Obviously, I’ve written that I’m a feminist on my profile. It’s an important aspect of my life and I can’t even bother considering someone who isn’t a feminist or holds feminist ideals. This guy clearly has no idea what ‘feminism’ actually means. Feminism does focus on men’s issues but guess what? A movement doesn’t have to justify itself to men in order to have meaning to people. The reason why ‘feminism’ is called ‘feminism’ is because women have been oppressed because men have been given all the privilege. However, feminism nowadays does address issues that men face. After all, it’s meninists who make fun out of male rape victims, whereas feminists help male rape victims. And what’s wrong with a movement that promotes women when all of society has promoted men throughout history. I couldn’t even be bothered to argue with this ignorant bastard because it would’ve drained my energy. If you’re that ignorant, I’m not going to help you.

Are you kidding?

Are you kidding?

‘Exotic’ is not a compliment. It is a fetishisation of someone’s race. It’s a microaggression. It means that you’re only interested because I look foreign and ‘different’ to the ‘norm’, therefore you feel like you need to conquer me in order to try something ‘different’. I am not a sexual fantasy, I am a person.

Why do men think this is acceptable online?

Why do men think this is acceptable online?

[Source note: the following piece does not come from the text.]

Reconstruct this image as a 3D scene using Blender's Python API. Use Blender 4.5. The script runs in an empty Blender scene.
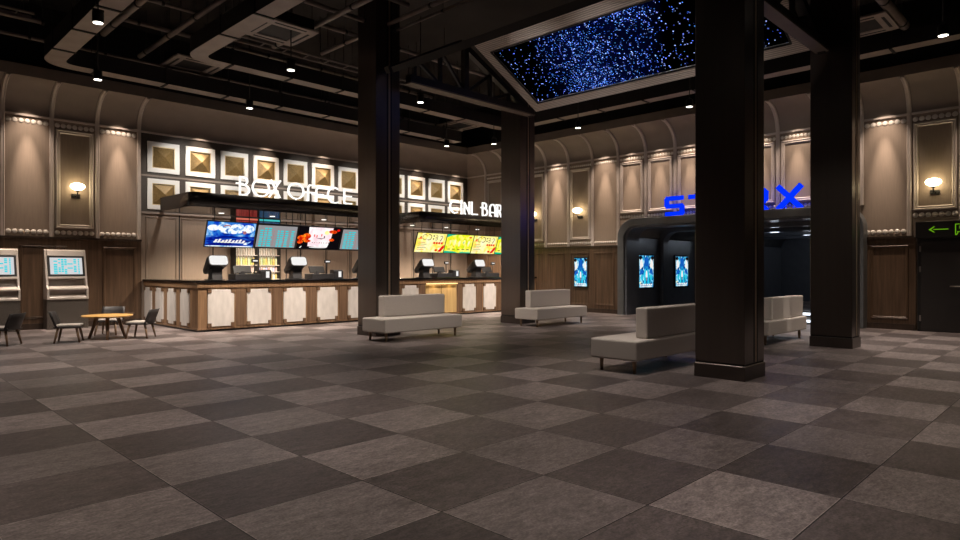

‘kinkdaddy81’, as he fashions himself, is a prime example of sexual harassment online. Whilst he’s not the worst I’ve encountered, I find it positively bewildering that men think they can go on a dating website and ask people for sex. You wouldn’t do that face to face, so why are you doing it behind a screen? It doesn’t make it acceptable. It is harassment. Also, he wants to ‘introduce’ me to the scene? Why are you assuming that as a young woman, I don’t already know about that scene? There is a wider problem of men thinking it’s perfectly fine to sexually proposition people online. It is harassment, especially when you’re bombarded by scores of men saying similar things. It can make you feel unsafe even in your own home.

So charming, much wow

So charming, much wow

This guy had a real issue. He had an attitude problem and then some. I didn’t reply a few times, mainly because I don’t spend all my time on the website and I don’t check it every day. He kept bombarding me with messages and finally thought the best way to get a woman to reply was by swearing in the first line of his next message. Surely if someone hasn’t replied, it’s best to think ‘wow, maybe they have a life which means they’re not replying to fuckboys like me the whole time!’ or ‘maybe they’re busy’? Or even ‘maybe they’re not interested but I won’t push them’. How can he think things are standing anywhere after the stalkerish amount of messages he sent and the swearing? It’s funny how some men think that the world revolves around them and that as women, we are absolutely 100% required to every fuckboy that exists. Wow. Masculinity’s so fragile.